Would he check the 2014 picture against my 2019 face and accuse me of brazenly impersonating my daughter?

Then I remembered that my glasses have photochromic lenses which would have been black as I walked into the school out of the sunshine. The photograph would look totally different. Would he think I was deliberately disguising my identity? Would he make me take them off? Tug at my hair in case it was a wig? Feel my chin for stubble in case I was really a man? Call for a receptionist to instigate a full body search?

When did I last shave my legs? Arrggh!

Suddenly, I felt guilty of every recent crime that may have been perpetrated on the school premises. If he demanded it of me, I knew I would admit to climbing on the nursery roof at midnight in an attempt to gain entrance, and filching pound coins from the charity box on Open Day, and stealing Rebecca's pencil case at break time.

Tentatively, I passed over my ID. He did look at it quite carefully as though he recognised me from various Wanted posters around town, but in the end he said, 'That's fine.

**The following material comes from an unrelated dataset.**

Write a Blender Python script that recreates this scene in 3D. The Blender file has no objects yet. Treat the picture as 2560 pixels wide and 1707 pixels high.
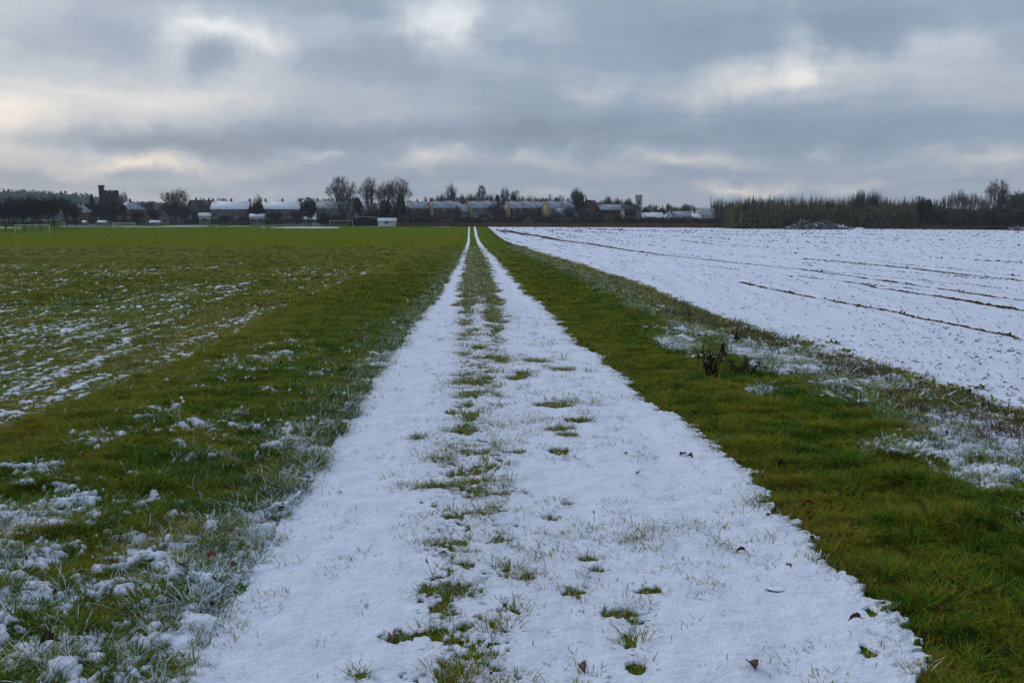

I'm sorry for checking. I don't remember everybody.' And he let me past.

I was going to tell you, too, about how I was stopped at the airport on my way to Spain and interrogated about my suitcase contents, but I'll save that until next time.

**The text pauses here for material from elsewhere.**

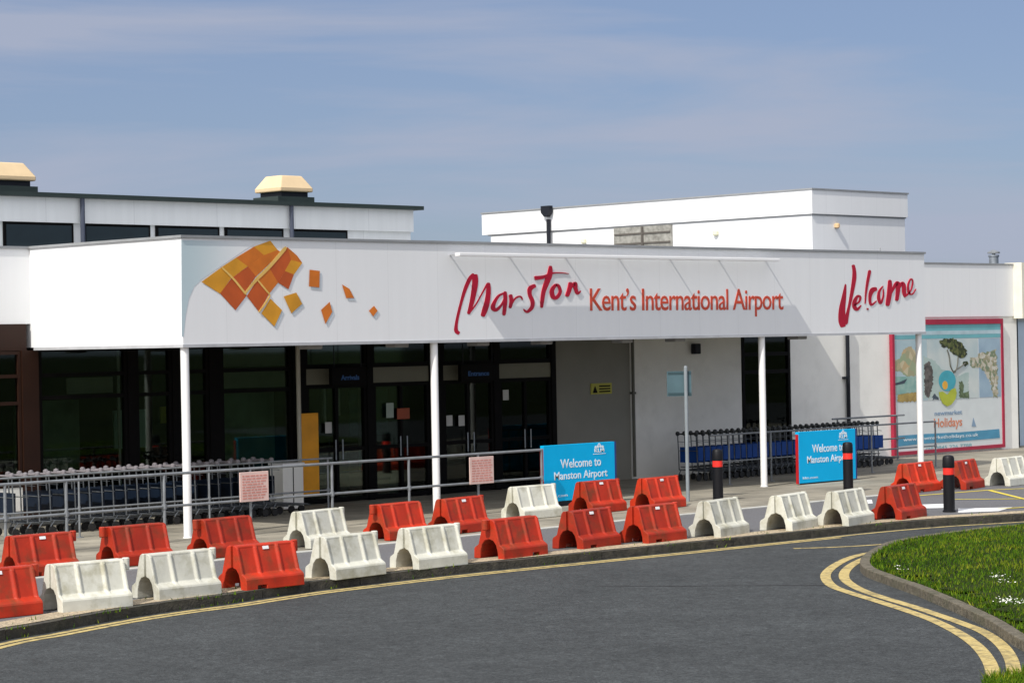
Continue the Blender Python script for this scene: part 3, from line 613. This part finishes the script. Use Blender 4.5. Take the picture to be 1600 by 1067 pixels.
mb.build('batten', mat('dark_batten', (0.09,0.08,0.07), .9), lv)
mb = MB().tube((PX0-.14, 52.5, 4.6), (PX0-.14, 52.5, 7.0), .07, 10); hp = mb.build('downpipe', black_metal, P_, smooth=True)
MB().prismX([(52.34, 7.43), (52.72, 7.43), (52.72, 7.22), (52.58, 7.08), (52.48, 7.08), (52.34, 7.22)], PX0-.26, PX0-.10).build('hopper', black_metal, hp)
for loc in ((PX0-.05, 51.05, 6.28), (PX0-.05, 45.6, 6.28)):
    MB().lathe((loc[0], loc[1], loc[2]-.12), [(.04, 0), (.09, .04), (.09, .14), (.04, .18)], 12).build('bulkhead_lamp', cream_lamp, P_)
MB().lathe((54.55, PY0-.06, 6.24), [(.04, 0), (.08, .03), (.08, .12), (.04, .15)], 12).build('bulkhead_lamp', mat('peach_lamp', (.65,.45,.25), .5), P_)
# flue and short aerial on the terminal roof
fl = thing('steel_flue', 'short steel flue pipe with a cap on the flat roof at far right', 'flue', (55.16, 37.0, 4.6))
MB().lathe((55.16, 37.0, 4.6), [(.13, 0), (.13, .62), (.15, .63), (.15, .68)], 14).build('pipe', galv, fl, smooth=True)
MB().lathe((55.16, 37.0, 5.32), [(.17, 0), (.17, .04), (.04, .10)], 14).build('cap', galv_paint, fl)
MB().lathe((55.16, 37.0, 5.25), [(.05, 0), (.05, .09)], 8).build('stem', galv, fl)
ae = MB().lathe((0, 0, 0), [(.045, 0), (.02, .04), (.018, .78), (.012, .8)], 8).build('roof_aerial', trim_grey); ae.location = (W(1375, 390, 37)[0], 37, 4.6)
tag(ae, 'thin grey aerial rod standing on the roof in front of the white box building', 'aerial')
# glazed annex at the far right edge
A_ = thing('glazed_annex', 'dark-edged annex with pale blue panels cut off by the right edge', 'building', (58, 36, 0))
MB().box(54.6, 64, 36.3, 46, 0.0, 4.72).build('wall', mat('pale_blue_panel', (0.42,0.52,0.62), .5, var=.05), A_)
MB().box(54.35, 64.1, 35.9, 46.1, 4.721, 4.9).build('roof_edge', black_metal, A_)
MB().tube((54.62, 36.0, 0.02), (54.62, 36.0, 4.72), .08, 10).build('downpipe', black_metal, A_, smooth=True)
MB().box(54.62, 64, 36.2, 36.295, 3.45, 3.52).build('transom', trim_grey, A_)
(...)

I'm sure you, my followers, can only take so many True Crime stories at once.


  1. No matter how innocent we are, and no matter how much we KNOW that, it's still rather unsettling, even humiliating, to be checked out! I'm glad you passed muster. I'm torn about saying this, but I'm going to say it anyway: if someone checked my post-menopausal chin for whiskers, some days I wouldn't pass! There, perhaps my self-inflicted humiliation will make you feel better :)

    1. It's the same when you leave a shop and there's a beep as you pass through the security barriers. You know you paid for everything but still truly believe you have stolen a TV and a silk scarf.

  2. Very amusing. I've often thought you were a bit dodgy you know. My favorite part was the bit about you climbing on the nursery roof. Don't know why but it really made me laugh. I love your description of the photocromatic lenses too. More please. Give us the airport story! Great post.

    1. You mean, you've always KNOWN I was a bit dodgy ....

  3. Seems to me the most logical method would be to ask the child if he/she knows this person.

    1. Hm ... I'm not even sure they'd do that these days. There's always the possibility it's a relative with a restraining order or something.

  4. The playschool I worked at did the whole ID thing and letters of authorisation. Worked beautifully except when one estranged father just broke a window and climbed in anyway….

    1. That's the problem! If people are really determined .... and he sounds as though he was pretty determined ...

  5. His concern is to be commended. Grannies are a well-known terrorist-breed.
    I feel guilty every time I walk through security at airports and probably shouldn't shout, 'Yay!' each time I get through unsearched.

    1. Ha ha - no, probably not! That made me laugh!